A district court in California applied the ruling in Dart Cherokee Basin Operating Co. v. Owens, 135 S.Ct. 547 (2014), and retained jurisdiction over a plaintiff’s evidentiary objections to a notice of removal, finding that when a plaintiff does not challenge the underlying allegations in a notice of removal, they are presumed to be true for the purposes of federal jurisdiction under CAFA.

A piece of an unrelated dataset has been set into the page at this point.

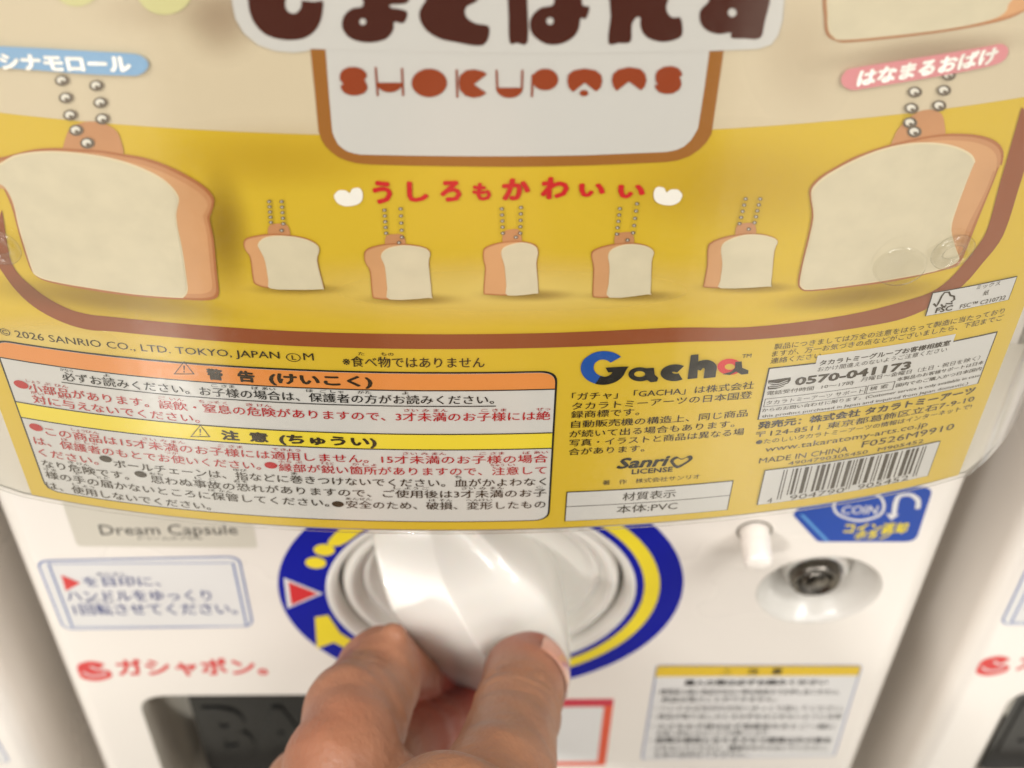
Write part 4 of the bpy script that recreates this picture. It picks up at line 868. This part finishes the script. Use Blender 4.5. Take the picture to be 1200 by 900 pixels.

Plaintiff sought to remand a case on the basis of several evidentiary objections raised to a declaration filed in support of a notice of removal. The Court noted that in Dart Cherokee the Supreme Court held that when a defendant seeks federal-court adjudication, the defendant’s allegations should be accepted when not contested by the plaintiff or questioned by the court. The Supreme Court explained that when a plaintiff contests an allegation in the notice of removal, both sides submit proof and the court decides, by a preponderance of the evidence, whether the amount-in-controversy requirement has been satisfied.  But, there is no anti-removal presumption in cases invoking jurisdiction under CAFA.

Here, the defendants had specifically alleged that each element of CAFA was satisfied.  The court noted that, under Dart Cherokee, it must accept these allegations as true unless contested by the plaintiff or questioned by the court.  Since the plaintiff did not contest the allegations, and instead chose to contest the defendant’s evidence in support of the allegations, Dart Cherokee’s “no antiremoval presumption” applied, and the court had no reason to sua sponte question the defendants’ allegations. As defendant was not required to submit evidence in support of its allegations, plaintiff’s attack on the evidence was fallacious.

Accordingly, the court denied the plaintiff’s motion to remand, and retained jurisdiction over the action.